START GIVEN INFORMATION

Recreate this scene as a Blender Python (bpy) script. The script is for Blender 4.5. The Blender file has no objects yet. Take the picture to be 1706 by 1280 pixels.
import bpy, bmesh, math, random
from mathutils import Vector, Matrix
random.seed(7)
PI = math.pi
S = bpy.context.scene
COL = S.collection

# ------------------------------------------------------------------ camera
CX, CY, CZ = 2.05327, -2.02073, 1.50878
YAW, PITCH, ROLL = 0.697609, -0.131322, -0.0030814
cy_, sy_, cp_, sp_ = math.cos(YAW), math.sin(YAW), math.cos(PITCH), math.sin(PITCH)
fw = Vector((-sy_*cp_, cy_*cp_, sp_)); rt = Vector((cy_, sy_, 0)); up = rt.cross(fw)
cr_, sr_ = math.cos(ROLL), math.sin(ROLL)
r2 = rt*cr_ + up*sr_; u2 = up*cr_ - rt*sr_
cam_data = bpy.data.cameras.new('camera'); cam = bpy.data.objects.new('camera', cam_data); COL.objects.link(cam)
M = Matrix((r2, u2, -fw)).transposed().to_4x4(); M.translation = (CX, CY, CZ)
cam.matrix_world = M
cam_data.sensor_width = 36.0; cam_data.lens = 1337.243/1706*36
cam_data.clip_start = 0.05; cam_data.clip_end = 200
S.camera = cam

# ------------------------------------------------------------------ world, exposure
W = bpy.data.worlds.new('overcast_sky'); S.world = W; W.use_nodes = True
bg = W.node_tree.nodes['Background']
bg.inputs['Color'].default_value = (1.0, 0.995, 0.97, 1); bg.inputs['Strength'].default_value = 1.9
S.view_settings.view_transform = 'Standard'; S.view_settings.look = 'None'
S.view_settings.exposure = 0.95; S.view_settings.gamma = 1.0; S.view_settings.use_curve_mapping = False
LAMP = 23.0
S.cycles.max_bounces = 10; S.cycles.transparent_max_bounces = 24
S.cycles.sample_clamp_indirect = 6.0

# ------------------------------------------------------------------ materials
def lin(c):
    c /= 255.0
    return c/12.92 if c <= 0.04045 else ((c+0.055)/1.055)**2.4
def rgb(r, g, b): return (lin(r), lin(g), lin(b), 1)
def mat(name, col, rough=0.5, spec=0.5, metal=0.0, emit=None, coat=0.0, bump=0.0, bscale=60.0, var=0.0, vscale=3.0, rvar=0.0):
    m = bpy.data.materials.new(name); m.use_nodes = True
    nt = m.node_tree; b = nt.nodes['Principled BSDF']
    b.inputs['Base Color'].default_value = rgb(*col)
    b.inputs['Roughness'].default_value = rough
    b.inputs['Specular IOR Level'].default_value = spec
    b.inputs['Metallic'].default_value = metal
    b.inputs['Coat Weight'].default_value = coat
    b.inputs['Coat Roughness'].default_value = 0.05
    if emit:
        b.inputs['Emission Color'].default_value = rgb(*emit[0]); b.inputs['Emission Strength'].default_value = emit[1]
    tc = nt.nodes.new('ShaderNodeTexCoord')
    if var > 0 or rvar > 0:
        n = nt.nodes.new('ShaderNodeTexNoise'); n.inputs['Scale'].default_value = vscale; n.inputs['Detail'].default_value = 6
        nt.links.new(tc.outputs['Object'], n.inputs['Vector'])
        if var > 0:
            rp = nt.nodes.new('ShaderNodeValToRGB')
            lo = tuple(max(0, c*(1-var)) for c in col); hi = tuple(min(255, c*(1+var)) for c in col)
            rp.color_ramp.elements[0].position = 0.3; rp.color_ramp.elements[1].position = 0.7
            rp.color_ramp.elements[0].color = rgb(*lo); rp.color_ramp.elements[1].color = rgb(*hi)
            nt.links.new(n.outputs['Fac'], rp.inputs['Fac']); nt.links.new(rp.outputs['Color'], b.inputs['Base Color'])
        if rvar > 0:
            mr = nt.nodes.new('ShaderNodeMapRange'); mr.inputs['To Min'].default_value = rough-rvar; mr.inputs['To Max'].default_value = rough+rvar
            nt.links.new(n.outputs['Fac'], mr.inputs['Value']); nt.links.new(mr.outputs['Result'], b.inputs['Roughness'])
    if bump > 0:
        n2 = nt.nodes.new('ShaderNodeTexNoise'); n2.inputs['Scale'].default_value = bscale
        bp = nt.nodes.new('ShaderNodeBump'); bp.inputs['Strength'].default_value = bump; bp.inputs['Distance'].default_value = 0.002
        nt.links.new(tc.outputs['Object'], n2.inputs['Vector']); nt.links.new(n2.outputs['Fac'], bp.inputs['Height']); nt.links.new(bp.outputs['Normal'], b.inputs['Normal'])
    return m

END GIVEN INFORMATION

> [YOUR TASK] Give the material above again, word for word.

> [RESULT]
Recreate this scene as a Blender Python (bpy) script. The script is for Blender 4.5. The Blender file has no objects yet. Take the picture to be 1706 by 1280 pixels.
import bpy, bmesh, math, random
from mathutils import Vector, Matrix
random.seed(7)
PI = math.pi
S = bpy.context.scene
COL = S.collection

# ------------------------------------------------------------------ camera
CX, CY, CZ = 2.05327, -2.02073, 1.50878
YAW, PITCH, ROLL = 0.697609, -0.131322, -0.0030814
cy_, sy_, cp_, sp_ = math.cos(YAW), math.sin(YAW), math.cos(PITCH), math.sin(PITCH)
fw = Vector((-sy_*cp_, cy_*cp_, sp_)); rt = Vector((cy_, sy_, 0)); up = rt.cross(fw)
cr_, sr_ = math.cos(ROLL), math.sin(ROLL)
r2 = rt*cr_ + up*sr_; u2 = up*cr_ - rt*sr_
cam_data = bpy.data.cameras.new('camera'); cam = bpy.data.objects.new('camera', cam_data); COL.objects.link(cam)
M = Matrix((r2, u2, -fw)).transposed().to_4x4(); M.translation = (CX, CY, CZ)
cam.matrix_world = M
cam_data.sensor_width = 36.0; cam_data.lens = 1337.243/1706*36
cam_data.clip_start = 0.05; cam_data.clip_end = 200
S.camera = cam

# ------------------------------------------------------------------ world, exposure
W = bpy.data.worlds.new('overcast_sky'); S.world = W; W.use_nodes = True
bg = W.node_tree.nodes['Background']
bg.inputs['Color'].default_value = (1.0, 0.995, 0.97, 1); bg.inputs['Strength'].default_value = 1.9
S.view_settings.view_transform = 'Standard'; S.view_settings.look = 'None'
S.view_settings.exposure = 0.95; S.view_settings.gamma = 1.0; S.view_settings.use_curve_mapping = False
LAMP = 23.0
S.cycles.max_bounces = 10; S.cycles.transparent_max_bounces = 24
S.cycles.sample_clamp_indirect = 6.0

# ------------------------------------------------------------------ materials
def lin(c):
    c /= 255.0
    return c/12.92 if c <= 0.04045 else ((c+0.055)/1.055)**2.4
def rgb(r, g, b): return (lin(r), lin(g), lin(b), 1)
def mat(name, col, rough=0.5, spec=0.5, metal=0.0, emit=None, coat=0.0, bump=0.0, bscale=60.0, var=0.0, vscale=3.0, rvar=0.0):
    m = bpy.data.materials.new(name); m.use_nodes = True
    nt = m.node_tree; b = nt.nodes['Principled BSDF']
    b.inputs['Base Color'].default_value = rgb(*col)
    b.inputs['Roughness'].default_value = rough
    b.inputs['Specular IOR Level'].default_value = spec
    b.inputs['Metallic'].default_value = metal
    b.inputs['Coat Weight'].default_value = coat
    b.inputs['Coat Roughness'].default_value = 0.05
    if emit:
        b.inputs['Emission Color'].default_value = rgb(*emit[0]); b.inputs['Emission Strength'].default_value = emit[1]
    tc = nt.nodes.new('ShaderNodeTexCoord')
    if var > 0 or rvar > 0:
        n = nt.nodes.new('ShaderNodeTexNoise'); n.inputs['Scale'].default_value = vscale; n.inputs['Detail'].default_value = 6
        nt.links.new(tc.outputs['Object'], n.inputs['Vector'])
        if var > 0:
            rp = nt.nodes.new('ShaderNodeValToRGB')
            lo = tuple(max(0, c*(1-var)) for c in col); hi = tuple(min(255, c*(1+var)) for c in col)
            rp.color_ramp.elements[0].position = 0.3; rp.color_ramp.elements[1].position = 0.7
            rp.color_ramp.elements[0].color = rgb(*lo); rp.color_ramp.elements[1].color = rgb(*hi)
            nt.links.new(n.outputs['Fac'], rp.inputs['Fac']); nt.links.new(rp.outputs['Color'], b.inputs['Base Color'])
        if rvar > 0:
            mr = nt.nodes.new('ShaderNodeMapRange'); mr.inputs['To Min'].default_value = rough-rvar; mr.inputs['To Max'].default_value = rough+rvar
            nt.links.new(n.outputs['Fac'], mr.inputs['Value']); nt.links.new(mr.outputs['Result'], b.inputs['Roughness'])
    if bump > 0:
        n2 = nt.nodes.new('ShaderNodeTexNoise'); n2.inputs['Scale'].default_value = bscale
        bp = nt.nodes.new('ShaderNodeBump'); bp.inputs['Strength'].default_value = bump; bp.inputs['Distance'].default_value = 0.002
        nt.links.new(tc.outputs['Object'], n2.inputs['Vector']); nt.links.new(n2.outputs['Fac'], bp.inputs['Height']); nt.links.new(bp.outputs['Normal'], b.inputs['Normal'])
    return m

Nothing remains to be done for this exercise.